*Information shown:*
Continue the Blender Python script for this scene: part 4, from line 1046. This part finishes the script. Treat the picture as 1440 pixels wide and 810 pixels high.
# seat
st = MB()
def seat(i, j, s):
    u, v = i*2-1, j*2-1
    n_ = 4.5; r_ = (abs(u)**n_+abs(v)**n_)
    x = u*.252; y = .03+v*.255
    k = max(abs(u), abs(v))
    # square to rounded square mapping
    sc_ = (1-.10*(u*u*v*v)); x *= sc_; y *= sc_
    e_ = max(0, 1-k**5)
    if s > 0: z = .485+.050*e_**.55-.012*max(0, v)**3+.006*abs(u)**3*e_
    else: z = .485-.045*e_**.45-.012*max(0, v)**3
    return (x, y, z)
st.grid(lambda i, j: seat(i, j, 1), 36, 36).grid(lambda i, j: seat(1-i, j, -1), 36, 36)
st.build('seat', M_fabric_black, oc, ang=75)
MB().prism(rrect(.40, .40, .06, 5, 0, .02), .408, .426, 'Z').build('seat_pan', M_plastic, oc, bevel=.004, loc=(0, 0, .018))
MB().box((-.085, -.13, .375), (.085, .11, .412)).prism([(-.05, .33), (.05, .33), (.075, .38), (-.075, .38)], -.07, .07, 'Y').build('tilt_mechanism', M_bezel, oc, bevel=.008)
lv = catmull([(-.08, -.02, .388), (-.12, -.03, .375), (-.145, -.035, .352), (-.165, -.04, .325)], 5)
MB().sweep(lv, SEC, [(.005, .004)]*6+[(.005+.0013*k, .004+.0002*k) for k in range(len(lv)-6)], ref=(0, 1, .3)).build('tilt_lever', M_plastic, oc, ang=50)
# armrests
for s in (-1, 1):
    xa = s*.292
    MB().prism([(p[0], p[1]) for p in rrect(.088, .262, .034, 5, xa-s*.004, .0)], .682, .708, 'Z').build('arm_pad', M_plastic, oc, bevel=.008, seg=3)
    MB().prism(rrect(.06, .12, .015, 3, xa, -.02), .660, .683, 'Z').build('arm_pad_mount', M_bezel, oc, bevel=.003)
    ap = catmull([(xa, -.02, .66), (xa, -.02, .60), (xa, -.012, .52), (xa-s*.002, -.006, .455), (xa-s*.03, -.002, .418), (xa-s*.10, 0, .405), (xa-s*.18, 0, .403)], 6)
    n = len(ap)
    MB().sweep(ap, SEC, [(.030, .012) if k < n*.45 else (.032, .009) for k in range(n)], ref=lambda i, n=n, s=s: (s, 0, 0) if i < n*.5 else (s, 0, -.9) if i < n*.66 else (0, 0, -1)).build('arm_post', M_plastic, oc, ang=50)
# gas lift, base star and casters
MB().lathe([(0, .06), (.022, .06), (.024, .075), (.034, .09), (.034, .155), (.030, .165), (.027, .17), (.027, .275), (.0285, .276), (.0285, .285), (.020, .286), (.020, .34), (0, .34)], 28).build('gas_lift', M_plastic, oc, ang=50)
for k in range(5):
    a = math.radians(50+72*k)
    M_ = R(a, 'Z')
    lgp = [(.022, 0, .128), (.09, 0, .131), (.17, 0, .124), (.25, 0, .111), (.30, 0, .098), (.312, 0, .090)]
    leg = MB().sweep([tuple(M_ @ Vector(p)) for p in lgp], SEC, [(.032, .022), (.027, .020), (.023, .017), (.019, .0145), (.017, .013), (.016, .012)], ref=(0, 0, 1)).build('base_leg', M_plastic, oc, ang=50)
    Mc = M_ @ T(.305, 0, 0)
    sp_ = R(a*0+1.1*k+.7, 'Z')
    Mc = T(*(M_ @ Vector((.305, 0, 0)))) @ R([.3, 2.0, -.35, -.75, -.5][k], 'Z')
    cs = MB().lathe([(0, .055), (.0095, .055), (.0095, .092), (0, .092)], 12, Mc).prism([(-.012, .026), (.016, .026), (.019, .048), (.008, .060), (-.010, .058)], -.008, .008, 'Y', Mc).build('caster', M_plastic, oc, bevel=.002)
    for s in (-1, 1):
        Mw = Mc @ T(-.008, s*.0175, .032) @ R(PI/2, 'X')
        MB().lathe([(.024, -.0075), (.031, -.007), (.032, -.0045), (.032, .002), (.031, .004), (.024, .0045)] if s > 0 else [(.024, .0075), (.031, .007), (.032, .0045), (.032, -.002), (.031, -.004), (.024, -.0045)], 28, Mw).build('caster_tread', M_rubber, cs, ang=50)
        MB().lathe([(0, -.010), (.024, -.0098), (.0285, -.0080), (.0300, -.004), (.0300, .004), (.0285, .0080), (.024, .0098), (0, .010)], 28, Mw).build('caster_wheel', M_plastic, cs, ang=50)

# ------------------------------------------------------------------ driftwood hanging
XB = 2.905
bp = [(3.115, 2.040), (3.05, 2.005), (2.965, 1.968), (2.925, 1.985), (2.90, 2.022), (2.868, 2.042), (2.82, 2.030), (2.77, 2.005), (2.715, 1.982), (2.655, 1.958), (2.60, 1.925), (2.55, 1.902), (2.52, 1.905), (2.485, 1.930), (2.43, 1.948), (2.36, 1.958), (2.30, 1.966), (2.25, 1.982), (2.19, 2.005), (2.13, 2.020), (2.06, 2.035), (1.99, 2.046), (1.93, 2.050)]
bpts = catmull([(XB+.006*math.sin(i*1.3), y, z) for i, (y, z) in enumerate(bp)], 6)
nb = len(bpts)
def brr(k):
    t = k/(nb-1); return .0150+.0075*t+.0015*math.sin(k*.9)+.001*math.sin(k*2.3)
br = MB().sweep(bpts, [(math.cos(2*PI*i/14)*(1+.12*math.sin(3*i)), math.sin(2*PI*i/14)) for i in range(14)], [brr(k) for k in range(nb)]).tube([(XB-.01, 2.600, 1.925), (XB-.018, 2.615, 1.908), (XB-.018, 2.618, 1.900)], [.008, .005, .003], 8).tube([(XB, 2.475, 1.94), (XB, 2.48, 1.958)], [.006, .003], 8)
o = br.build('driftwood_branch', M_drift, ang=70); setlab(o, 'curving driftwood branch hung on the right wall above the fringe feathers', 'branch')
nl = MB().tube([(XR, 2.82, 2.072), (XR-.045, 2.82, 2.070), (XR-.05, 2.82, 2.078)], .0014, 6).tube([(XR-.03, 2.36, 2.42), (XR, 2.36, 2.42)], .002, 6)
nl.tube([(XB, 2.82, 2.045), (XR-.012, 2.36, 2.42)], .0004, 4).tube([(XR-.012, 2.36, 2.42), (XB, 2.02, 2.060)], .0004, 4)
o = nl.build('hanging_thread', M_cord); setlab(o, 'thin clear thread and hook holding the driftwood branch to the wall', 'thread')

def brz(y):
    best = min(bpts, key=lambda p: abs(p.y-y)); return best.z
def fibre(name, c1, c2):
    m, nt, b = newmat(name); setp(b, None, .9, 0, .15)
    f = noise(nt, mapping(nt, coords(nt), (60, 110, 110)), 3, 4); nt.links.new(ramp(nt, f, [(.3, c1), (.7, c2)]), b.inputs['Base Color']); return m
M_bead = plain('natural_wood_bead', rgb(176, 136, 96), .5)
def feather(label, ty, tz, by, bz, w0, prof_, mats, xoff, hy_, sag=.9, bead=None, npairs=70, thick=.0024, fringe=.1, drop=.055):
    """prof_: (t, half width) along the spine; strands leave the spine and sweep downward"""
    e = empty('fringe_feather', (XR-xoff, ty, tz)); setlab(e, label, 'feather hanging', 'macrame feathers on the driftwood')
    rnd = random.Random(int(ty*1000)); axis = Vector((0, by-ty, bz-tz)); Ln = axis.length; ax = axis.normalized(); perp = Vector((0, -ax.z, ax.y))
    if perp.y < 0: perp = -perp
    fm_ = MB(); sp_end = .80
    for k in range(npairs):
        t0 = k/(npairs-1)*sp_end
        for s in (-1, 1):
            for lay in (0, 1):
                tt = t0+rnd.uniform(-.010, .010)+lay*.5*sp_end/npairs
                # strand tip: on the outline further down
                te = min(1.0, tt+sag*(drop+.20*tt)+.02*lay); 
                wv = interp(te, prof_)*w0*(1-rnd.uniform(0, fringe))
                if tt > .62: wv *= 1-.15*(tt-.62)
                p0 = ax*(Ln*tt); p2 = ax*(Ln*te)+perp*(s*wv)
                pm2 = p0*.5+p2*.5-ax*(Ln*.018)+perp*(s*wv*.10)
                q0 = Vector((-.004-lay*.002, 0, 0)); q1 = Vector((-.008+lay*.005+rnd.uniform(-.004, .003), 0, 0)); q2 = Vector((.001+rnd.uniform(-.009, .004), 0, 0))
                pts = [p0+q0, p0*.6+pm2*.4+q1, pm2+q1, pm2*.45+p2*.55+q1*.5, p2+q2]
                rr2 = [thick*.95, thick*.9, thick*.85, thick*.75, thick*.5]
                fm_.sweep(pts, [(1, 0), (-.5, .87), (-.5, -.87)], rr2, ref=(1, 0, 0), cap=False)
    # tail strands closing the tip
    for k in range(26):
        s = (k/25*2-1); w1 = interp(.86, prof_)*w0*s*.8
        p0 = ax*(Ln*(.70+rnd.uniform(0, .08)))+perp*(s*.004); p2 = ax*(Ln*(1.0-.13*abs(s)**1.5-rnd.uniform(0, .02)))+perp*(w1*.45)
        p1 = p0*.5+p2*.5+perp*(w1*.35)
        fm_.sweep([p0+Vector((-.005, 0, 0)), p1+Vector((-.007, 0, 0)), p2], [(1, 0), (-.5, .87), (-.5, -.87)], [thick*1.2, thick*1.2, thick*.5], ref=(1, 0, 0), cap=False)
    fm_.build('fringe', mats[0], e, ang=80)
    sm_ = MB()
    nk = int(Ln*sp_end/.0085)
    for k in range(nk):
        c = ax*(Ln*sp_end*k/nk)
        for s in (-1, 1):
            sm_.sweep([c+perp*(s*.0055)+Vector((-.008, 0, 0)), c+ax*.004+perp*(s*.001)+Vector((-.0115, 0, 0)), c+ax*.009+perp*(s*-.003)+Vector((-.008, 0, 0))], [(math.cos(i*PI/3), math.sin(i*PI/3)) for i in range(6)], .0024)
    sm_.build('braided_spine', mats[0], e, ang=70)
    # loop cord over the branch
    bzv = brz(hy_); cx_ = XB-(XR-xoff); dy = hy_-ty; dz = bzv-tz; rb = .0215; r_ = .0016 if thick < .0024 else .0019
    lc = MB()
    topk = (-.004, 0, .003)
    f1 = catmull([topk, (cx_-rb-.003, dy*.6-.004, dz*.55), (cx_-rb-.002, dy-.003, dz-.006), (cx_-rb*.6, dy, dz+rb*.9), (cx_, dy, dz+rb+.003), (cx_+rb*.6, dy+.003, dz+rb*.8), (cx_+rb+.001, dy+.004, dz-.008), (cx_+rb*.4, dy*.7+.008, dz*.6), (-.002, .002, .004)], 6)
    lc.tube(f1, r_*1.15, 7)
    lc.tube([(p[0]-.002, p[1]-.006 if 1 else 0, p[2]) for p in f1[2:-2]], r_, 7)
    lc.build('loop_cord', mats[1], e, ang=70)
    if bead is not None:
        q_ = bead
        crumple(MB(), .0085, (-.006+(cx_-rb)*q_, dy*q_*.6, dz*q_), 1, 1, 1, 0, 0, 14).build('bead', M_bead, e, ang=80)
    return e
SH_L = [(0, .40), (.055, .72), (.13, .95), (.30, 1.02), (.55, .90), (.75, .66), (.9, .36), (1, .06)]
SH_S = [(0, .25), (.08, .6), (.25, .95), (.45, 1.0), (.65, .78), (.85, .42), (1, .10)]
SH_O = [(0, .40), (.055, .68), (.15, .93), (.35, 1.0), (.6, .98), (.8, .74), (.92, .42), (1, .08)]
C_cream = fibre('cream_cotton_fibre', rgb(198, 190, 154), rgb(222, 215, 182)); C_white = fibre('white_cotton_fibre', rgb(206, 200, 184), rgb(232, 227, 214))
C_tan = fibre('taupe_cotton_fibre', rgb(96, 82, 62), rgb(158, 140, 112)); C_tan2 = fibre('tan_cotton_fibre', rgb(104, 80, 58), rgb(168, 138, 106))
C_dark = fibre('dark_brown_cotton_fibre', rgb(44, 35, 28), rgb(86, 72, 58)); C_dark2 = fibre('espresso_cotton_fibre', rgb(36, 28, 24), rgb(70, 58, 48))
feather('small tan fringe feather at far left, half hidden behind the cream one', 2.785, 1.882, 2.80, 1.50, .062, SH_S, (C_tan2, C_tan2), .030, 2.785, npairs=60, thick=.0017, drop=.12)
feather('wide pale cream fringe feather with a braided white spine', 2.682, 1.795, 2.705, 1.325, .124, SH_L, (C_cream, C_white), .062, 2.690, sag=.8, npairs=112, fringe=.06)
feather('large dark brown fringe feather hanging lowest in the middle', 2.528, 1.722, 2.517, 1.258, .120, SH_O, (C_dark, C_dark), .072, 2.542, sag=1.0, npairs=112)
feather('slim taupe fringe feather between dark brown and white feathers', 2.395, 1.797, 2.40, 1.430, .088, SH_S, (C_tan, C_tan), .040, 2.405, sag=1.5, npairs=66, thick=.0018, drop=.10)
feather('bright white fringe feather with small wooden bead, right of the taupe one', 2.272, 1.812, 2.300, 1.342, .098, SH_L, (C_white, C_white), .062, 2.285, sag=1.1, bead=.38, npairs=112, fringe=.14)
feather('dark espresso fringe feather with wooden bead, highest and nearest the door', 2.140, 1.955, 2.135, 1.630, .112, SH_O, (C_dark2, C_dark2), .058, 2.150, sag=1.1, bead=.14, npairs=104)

*What is required:* Pull out each line holding the string "wide".

*The reply:*
Continue the Blender Python script for this scene: part 4, from line 1046. This part finishes the script. Treat the picture as 1440 pixels wide and 810 pixels high.
feather('wide pale cream fringe feather with a braided white spine', 2.682, 1.795, 2.705, 1.325, .124, SH_L, (C_cream, C_white), .062, 2.690, sag=.8, npairs=112, fringe=.06)